Under the new SPT regime, the classification of differing rates for pre and post 1988 was maintained for marine operations. However with respect to of land produced crudes, due to several joint arrangements, new entrants and the new licences that were granted to Petrotrin in 2007, this concept was no longer applicable.
It was further determined that the current schedule of rates were no also longer applicable. Given the prevailing cost environment, companies would break–even or make marginal returns at around US$50.00 per barrel. Therefore SPT rates at US$50.00/b and below will be set at zero percent. For prices above $US50/bbl and up to $US90/bbl, a fixed SPT rate would be charged. For prices above $US90/bbl but less than $200 a sliding scale would be used. These rates would be calculated using a formula. These rates would be capped at $US200/bbl, for Marine (pre 1988) at 64%; Marine (post 1988) at 55% and for Land at 40%.
Sustainability incentives would be offered to mature marine and small marine oil field. These incentives will provide for a 20% discount on SPT rates for both mature marine and small marine oil fields. A mature oil field is defined as a field that is 25 years or more from the date of first commercial production, while a small marine oil field is defined as one with production levels of less than 1,500 barrels of oil per day, (bopd). It should be noted that companies will only be allowed to qualify for one of these discounts.

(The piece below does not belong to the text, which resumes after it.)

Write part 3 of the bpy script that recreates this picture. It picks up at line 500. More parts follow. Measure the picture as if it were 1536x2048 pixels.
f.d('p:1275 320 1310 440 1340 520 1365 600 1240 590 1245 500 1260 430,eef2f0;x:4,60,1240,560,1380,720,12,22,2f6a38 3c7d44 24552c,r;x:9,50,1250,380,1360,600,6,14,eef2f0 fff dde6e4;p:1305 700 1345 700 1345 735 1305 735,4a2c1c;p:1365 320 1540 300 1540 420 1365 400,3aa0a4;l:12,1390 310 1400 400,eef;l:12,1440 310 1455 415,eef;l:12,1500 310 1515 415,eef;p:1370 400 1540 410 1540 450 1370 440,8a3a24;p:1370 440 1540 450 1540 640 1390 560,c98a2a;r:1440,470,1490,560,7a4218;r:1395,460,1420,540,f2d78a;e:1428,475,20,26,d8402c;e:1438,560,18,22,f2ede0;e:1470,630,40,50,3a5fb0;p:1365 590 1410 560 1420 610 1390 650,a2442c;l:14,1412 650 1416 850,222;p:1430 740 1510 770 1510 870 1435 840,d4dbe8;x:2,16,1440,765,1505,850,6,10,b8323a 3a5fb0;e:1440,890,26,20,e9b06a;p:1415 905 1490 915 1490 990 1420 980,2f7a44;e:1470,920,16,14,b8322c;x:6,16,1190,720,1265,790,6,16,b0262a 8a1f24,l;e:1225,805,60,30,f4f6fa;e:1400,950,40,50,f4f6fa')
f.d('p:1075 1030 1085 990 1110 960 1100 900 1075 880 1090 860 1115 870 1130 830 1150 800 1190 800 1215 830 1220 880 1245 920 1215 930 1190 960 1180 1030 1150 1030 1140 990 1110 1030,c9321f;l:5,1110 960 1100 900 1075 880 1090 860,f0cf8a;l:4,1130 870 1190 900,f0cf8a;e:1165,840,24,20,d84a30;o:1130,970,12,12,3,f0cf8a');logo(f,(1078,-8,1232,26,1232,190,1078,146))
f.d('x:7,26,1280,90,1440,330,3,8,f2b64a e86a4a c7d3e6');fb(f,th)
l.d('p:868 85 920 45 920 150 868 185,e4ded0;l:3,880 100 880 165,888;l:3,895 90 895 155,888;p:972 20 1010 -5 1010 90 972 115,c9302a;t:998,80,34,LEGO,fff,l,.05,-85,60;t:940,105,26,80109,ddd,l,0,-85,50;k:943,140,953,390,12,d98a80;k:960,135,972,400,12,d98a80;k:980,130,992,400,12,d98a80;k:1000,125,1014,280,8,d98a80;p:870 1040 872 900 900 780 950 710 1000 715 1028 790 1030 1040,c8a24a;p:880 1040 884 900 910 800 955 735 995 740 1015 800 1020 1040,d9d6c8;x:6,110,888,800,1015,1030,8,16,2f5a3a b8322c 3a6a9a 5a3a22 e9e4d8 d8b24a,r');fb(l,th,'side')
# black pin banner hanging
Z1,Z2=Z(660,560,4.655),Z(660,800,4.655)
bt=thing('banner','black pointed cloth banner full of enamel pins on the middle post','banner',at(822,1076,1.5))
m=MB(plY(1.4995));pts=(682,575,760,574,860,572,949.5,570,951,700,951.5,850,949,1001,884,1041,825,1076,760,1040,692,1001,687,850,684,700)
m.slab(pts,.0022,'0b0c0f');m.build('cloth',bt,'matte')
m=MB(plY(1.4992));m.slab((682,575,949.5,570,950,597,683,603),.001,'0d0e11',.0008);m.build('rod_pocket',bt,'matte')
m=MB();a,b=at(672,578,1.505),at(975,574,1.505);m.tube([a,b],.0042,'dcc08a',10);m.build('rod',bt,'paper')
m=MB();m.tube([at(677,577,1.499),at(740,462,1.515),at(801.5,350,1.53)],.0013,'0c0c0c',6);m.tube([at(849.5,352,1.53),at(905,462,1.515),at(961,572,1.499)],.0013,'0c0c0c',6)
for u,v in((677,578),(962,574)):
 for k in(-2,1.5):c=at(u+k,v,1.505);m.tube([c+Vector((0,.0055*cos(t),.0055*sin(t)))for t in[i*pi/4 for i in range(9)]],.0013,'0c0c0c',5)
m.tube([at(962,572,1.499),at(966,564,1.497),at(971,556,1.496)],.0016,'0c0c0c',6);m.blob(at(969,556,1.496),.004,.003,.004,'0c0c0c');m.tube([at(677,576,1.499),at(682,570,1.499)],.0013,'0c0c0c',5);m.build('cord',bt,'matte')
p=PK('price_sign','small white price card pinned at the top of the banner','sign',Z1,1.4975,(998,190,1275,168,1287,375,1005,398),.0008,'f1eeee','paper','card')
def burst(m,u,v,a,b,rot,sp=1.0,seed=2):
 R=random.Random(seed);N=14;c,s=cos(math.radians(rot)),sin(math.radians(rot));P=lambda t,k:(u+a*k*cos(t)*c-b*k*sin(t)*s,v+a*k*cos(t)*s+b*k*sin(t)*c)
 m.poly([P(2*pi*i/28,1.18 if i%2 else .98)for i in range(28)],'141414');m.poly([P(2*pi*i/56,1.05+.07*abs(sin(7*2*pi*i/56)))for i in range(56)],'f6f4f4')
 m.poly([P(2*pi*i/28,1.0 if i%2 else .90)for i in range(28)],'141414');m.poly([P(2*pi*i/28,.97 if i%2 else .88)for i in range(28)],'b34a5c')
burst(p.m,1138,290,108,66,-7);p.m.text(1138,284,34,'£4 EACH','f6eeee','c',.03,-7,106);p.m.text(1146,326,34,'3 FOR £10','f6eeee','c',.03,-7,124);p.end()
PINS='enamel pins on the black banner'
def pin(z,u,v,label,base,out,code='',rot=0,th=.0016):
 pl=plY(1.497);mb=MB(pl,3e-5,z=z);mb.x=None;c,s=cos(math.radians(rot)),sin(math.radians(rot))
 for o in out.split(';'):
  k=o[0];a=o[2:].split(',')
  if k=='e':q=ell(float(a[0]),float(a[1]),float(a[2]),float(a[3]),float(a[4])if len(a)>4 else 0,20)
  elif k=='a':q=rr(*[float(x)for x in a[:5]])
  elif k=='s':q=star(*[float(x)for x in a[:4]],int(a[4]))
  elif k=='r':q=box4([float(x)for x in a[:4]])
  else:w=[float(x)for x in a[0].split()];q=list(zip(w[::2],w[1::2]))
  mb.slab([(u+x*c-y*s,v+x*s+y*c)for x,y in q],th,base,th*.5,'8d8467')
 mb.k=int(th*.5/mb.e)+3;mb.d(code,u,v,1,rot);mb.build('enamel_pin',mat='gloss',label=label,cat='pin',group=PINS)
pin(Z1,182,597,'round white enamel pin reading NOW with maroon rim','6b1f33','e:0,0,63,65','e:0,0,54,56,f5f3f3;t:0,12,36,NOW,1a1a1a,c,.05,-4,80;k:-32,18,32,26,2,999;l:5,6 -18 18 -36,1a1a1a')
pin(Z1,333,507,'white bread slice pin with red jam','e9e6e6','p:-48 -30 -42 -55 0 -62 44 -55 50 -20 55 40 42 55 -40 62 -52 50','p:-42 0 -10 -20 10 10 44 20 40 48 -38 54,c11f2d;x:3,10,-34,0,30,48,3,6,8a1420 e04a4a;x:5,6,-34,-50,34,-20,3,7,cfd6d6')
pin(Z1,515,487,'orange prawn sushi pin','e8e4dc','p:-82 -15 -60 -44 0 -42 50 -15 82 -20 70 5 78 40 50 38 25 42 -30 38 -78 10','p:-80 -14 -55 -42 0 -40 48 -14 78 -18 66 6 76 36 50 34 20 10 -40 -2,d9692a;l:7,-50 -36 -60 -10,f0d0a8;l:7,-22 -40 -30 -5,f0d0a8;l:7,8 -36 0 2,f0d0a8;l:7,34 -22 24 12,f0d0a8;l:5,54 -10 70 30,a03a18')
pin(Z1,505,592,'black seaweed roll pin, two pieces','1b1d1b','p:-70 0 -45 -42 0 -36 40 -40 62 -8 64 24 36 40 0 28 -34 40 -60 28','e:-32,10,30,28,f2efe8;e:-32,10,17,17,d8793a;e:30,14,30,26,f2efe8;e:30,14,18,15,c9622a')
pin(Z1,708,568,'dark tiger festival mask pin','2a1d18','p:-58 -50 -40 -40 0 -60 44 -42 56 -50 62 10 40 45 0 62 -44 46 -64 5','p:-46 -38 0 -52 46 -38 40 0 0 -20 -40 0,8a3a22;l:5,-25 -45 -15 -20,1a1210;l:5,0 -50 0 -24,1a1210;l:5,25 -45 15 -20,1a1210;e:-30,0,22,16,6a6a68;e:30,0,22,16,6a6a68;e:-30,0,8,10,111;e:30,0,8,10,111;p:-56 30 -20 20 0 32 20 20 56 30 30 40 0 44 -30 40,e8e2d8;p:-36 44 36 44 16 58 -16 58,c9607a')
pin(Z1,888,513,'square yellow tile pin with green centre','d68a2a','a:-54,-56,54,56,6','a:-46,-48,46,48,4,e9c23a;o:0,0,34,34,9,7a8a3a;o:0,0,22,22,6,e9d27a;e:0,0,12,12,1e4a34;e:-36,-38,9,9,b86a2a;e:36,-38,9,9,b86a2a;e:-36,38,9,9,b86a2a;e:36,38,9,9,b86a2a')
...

An Investment Tax Credit of 20% on qualifying capital expenditure will also be offered for mature oil fields (either land or marine). With respect to enhanced recovery projects utilising either steam, carbon dioxide (CO2), or water flood injection, a 20% tax credit on qualifying capital expenditure will also be granted. Under this provision, companies will only be eligible for one of these investment tax credits. Only income in respect of crude oil operations will be considered for this incentive.
The investment tax credits could be claimed only in the quarter in which the expenditure giving rise to the credit are incurred and are limited to the total SPT liability for a fiscal year. At the end of a company’s fiscal year, any shortfall in claiming the credits could be addressed by requesting an amendment to any previous quarter in the same fiscal year. Excess credits in a fiscal year will not be allowed to be carried forward to offset in any succeeding fiscal year. Additionally in instances where the plant and machinery is disposed of within three years, credits will be recaptured.
Qualifying capital expenditure for investment tax credits will be defined as Direct tangible and intangible costs (exclusive of all dry holes) incurred in field development activity for both marine and land oil fields, and Capital expenditure incurred in the acquisition of plant and machinery as specified for EOR projects. Finance costs, administrative costs and other indirect costs are not to be included for the allowance.
These fiscal measures together with several others are geared towards improving this country’s investment climate and creating opportunities for enhanced activities in the petroleum sector. In so doing, these measures will promote this country’s economic recovery and long term sustainability.